### WHAT THIS TASK INVOLVES
Examine each line of the data. Copy those that contain the string "Measure".

## start

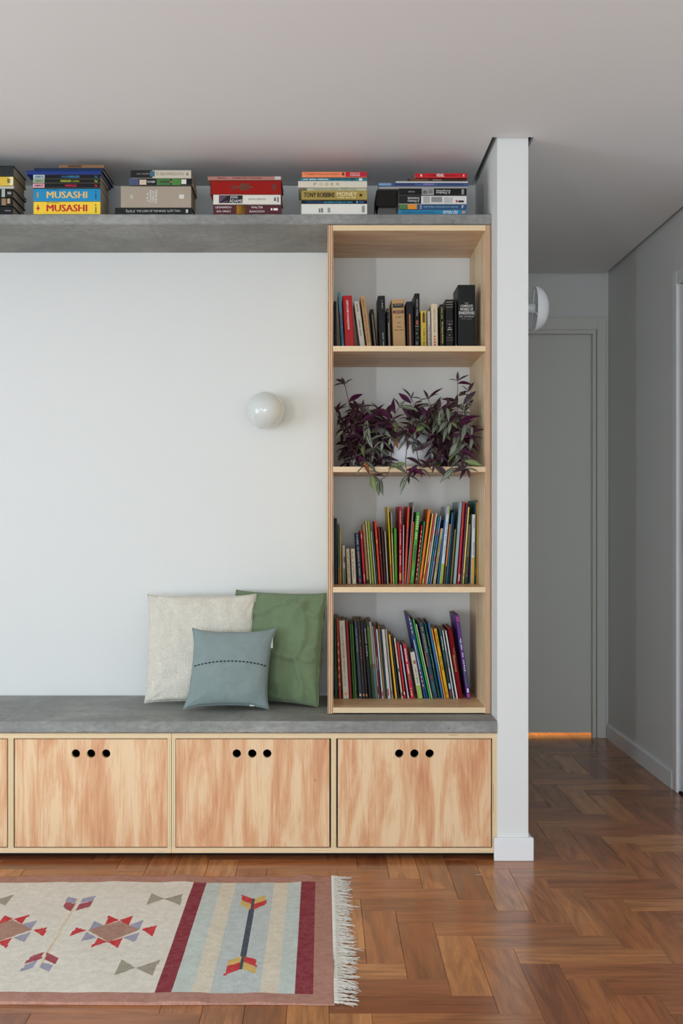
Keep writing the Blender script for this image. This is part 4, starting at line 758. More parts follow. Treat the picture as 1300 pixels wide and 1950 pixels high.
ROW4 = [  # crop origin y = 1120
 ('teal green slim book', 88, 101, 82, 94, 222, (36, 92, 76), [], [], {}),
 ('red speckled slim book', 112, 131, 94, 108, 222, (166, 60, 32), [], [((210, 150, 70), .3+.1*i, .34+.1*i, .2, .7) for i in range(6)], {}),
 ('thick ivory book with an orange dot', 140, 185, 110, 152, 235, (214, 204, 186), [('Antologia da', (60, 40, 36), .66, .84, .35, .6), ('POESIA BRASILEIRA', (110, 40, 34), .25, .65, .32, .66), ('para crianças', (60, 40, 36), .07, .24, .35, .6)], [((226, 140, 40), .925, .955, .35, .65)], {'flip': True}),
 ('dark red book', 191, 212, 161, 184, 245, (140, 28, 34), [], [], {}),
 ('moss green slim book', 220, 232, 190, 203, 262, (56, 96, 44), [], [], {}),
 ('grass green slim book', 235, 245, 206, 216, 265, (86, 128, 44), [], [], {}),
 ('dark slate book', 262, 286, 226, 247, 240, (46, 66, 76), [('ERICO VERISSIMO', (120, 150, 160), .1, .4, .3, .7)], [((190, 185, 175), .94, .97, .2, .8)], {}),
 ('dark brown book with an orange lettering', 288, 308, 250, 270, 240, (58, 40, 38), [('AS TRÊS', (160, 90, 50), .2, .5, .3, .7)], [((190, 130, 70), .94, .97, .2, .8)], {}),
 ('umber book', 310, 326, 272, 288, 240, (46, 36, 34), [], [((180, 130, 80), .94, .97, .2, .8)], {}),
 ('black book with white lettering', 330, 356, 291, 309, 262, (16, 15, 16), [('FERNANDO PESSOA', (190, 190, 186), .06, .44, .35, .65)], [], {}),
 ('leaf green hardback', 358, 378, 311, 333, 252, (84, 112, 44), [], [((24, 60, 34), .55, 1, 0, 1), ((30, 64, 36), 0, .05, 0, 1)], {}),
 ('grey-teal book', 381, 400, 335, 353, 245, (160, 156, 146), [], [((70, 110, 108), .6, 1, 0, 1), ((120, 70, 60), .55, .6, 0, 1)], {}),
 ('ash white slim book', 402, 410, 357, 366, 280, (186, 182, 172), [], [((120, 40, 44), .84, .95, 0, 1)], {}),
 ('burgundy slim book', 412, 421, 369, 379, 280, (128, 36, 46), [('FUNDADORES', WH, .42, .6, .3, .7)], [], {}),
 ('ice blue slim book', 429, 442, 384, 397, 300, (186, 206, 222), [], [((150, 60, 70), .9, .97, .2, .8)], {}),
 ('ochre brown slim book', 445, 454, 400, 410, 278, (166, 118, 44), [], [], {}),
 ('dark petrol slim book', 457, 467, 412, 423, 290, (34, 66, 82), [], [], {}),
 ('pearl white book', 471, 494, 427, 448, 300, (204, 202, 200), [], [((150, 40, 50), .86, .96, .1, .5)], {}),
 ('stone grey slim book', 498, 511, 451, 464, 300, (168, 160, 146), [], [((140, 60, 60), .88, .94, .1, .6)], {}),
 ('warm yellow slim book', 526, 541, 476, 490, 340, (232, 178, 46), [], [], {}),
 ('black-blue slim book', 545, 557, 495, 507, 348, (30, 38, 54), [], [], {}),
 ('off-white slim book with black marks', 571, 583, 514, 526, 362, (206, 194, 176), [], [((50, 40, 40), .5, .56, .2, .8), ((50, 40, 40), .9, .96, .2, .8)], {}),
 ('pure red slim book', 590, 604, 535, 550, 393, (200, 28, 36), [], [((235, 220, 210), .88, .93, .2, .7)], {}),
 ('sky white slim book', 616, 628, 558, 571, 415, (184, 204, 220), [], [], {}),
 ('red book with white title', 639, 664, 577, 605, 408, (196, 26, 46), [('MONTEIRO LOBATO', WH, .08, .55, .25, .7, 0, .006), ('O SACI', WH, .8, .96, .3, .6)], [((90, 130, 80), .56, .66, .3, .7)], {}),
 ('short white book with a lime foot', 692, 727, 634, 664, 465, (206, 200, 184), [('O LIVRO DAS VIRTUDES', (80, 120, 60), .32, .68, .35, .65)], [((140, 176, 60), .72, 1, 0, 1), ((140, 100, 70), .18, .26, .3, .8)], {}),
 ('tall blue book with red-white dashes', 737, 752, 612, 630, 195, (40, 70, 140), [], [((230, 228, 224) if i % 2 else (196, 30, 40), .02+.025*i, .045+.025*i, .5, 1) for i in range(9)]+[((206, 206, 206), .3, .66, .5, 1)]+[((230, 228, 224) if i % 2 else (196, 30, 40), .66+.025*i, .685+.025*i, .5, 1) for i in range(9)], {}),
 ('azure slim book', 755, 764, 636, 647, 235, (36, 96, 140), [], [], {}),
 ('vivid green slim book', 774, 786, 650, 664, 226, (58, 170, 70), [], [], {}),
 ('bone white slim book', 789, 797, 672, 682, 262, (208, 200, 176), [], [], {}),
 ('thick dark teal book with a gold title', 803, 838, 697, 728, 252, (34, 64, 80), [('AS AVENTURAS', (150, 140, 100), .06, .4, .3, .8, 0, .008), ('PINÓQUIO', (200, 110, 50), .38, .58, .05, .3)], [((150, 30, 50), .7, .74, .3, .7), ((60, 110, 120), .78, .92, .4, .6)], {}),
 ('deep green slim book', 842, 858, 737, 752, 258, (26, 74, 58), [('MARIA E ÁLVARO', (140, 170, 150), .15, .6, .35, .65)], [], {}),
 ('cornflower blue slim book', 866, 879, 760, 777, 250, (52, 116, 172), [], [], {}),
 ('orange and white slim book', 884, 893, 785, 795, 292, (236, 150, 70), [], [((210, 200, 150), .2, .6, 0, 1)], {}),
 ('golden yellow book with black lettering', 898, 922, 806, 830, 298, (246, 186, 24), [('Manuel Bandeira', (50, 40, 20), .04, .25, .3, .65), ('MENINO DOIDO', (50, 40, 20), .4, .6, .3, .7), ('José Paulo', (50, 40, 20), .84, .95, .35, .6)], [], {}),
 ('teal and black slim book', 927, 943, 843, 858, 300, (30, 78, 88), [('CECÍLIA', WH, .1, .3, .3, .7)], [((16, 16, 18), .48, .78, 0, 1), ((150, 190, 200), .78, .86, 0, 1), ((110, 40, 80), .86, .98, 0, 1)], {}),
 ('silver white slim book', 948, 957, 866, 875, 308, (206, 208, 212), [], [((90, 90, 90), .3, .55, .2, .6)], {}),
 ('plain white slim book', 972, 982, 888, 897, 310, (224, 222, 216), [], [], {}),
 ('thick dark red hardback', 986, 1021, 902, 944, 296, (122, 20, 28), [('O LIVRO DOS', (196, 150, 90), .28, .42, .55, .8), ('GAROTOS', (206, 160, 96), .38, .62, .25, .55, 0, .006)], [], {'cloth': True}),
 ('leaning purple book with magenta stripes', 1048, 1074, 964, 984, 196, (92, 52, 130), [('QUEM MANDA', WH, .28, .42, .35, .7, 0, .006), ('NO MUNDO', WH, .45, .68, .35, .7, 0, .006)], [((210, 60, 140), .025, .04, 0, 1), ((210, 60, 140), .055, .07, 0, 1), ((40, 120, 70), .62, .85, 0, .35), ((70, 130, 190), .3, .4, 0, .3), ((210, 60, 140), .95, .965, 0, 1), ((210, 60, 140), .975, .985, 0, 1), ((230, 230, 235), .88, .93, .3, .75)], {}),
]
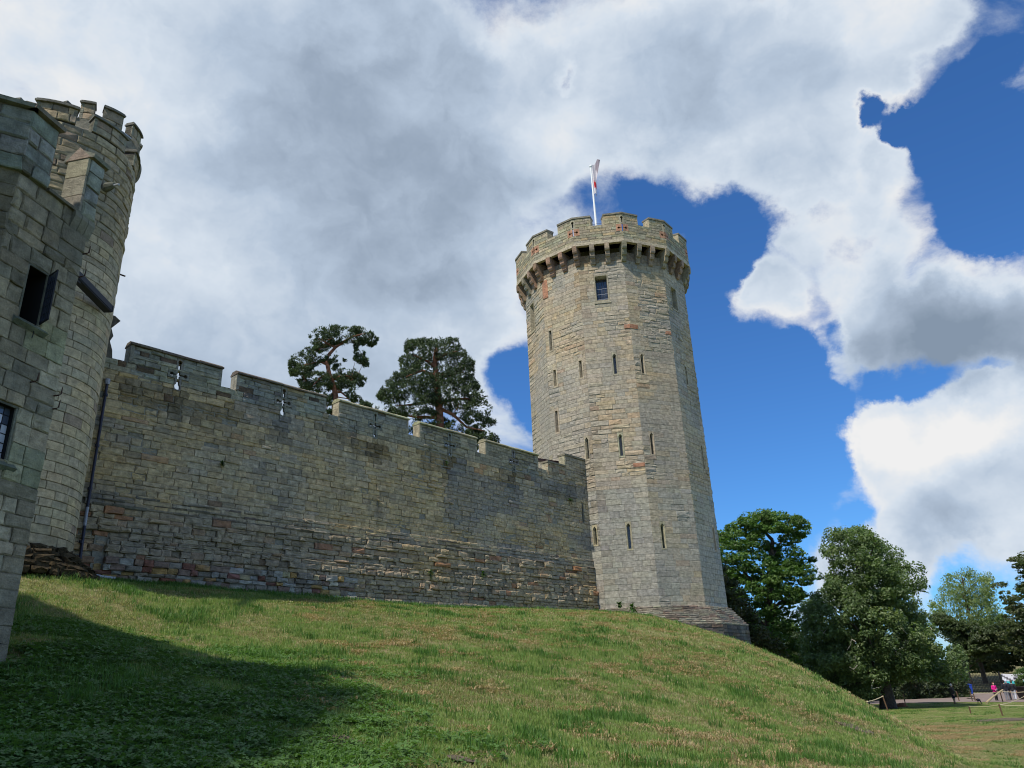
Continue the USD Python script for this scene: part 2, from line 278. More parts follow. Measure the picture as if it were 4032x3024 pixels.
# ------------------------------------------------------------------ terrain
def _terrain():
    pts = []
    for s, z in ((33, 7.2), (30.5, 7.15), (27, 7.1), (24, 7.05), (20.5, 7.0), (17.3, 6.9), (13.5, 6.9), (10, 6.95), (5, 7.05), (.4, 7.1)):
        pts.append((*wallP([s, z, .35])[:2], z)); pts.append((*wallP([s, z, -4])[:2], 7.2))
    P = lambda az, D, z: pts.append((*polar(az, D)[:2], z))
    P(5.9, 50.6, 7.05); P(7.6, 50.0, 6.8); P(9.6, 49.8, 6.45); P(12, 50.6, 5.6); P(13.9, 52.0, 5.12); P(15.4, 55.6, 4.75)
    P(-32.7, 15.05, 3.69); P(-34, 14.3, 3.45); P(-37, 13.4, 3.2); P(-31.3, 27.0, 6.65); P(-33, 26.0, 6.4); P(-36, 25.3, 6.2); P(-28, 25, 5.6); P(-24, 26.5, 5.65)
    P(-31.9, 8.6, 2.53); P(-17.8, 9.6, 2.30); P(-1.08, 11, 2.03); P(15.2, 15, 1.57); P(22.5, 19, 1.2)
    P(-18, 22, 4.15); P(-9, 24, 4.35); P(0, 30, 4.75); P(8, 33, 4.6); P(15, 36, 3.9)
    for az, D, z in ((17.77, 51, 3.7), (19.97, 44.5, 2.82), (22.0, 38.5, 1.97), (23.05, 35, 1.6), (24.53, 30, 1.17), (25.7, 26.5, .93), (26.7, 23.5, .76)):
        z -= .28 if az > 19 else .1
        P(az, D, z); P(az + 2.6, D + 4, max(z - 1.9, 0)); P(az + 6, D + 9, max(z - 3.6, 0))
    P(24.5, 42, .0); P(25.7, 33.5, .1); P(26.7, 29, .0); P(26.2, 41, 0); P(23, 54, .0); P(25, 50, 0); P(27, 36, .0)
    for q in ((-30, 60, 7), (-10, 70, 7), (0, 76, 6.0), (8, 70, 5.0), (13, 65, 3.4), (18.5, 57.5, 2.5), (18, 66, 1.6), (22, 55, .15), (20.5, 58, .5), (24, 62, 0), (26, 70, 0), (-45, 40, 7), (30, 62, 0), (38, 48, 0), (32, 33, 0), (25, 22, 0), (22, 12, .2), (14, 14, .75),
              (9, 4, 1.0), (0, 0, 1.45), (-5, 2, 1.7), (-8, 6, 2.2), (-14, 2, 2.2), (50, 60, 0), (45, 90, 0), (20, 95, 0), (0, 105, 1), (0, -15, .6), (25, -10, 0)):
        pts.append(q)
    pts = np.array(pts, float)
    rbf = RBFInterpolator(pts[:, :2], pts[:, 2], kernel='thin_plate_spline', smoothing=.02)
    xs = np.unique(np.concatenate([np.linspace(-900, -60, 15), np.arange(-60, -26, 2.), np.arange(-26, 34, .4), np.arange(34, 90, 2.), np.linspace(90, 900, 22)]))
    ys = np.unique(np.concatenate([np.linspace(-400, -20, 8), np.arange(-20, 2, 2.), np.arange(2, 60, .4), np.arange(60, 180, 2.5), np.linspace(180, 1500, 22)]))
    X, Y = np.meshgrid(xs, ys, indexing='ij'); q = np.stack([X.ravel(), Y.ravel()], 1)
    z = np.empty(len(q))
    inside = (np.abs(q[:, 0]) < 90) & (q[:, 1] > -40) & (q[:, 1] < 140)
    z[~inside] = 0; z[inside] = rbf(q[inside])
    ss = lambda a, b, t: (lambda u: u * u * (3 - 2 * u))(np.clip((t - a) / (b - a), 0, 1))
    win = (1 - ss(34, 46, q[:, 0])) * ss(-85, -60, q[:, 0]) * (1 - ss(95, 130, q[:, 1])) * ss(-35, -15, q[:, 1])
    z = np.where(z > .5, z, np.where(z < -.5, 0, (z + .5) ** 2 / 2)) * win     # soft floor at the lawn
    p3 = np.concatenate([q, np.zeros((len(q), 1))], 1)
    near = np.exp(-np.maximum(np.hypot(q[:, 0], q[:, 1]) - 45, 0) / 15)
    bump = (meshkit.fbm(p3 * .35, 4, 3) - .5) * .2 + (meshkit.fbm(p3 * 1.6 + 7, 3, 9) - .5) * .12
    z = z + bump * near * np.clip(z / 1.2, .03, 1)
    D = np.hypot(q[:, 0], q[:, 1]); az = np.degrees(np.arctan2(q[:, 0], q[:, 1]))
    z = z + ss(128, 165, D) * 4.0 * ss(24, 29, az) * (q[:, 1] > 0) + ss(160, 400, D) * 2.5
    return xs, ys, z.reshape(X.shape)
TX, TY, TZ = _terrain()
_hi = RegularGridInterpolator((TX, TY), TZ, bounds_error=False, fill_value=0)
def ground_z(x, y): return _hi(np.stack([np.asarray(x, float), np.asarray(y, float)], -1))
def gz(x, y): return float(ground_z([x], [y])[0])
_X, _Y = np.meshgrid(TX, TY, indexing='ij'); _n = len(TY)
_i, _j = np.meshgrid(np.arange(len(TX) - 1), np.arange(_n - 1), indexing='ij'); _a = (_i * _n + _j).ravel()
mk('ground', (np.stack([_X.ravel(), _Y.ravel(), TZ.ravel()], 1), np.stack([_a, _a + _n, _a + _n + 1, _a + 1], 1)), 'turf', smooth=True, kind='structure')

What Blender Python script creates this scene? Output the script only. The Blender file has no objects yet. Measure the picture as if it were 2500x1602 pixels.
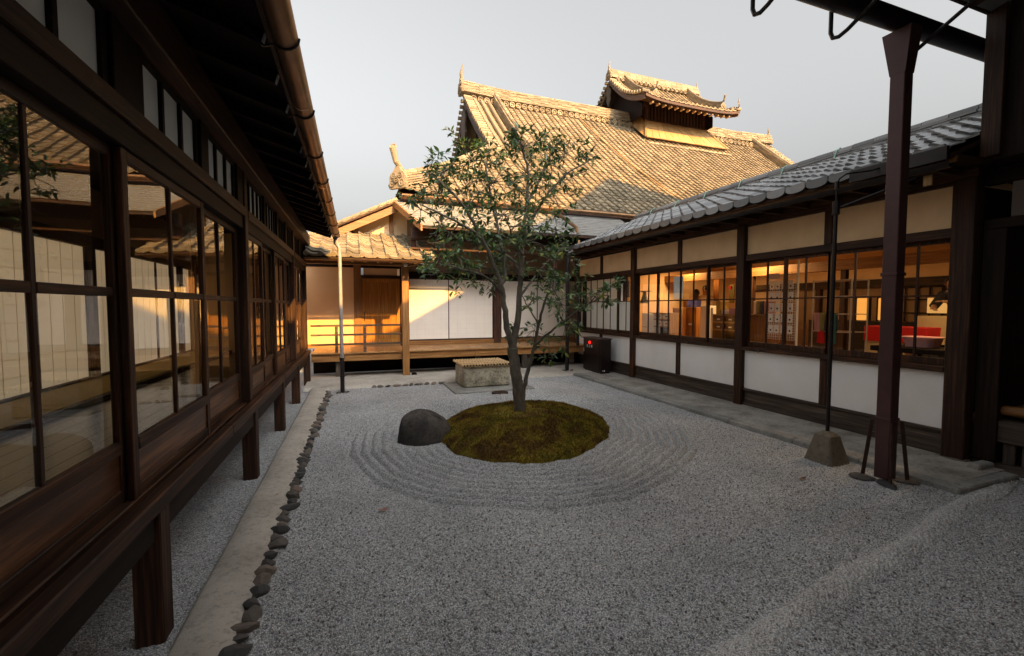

## end

### WORKED ANSWER
Continue the USD Python script for this scene: part 2, from line 278. More parts follow. Measure the picture as if it were 4032x3024 pixels.
What Blender Python script creates this scene? Output the script only. The Blender file has no objects yet. Measure the picture as if it were 2500x1602 pixels.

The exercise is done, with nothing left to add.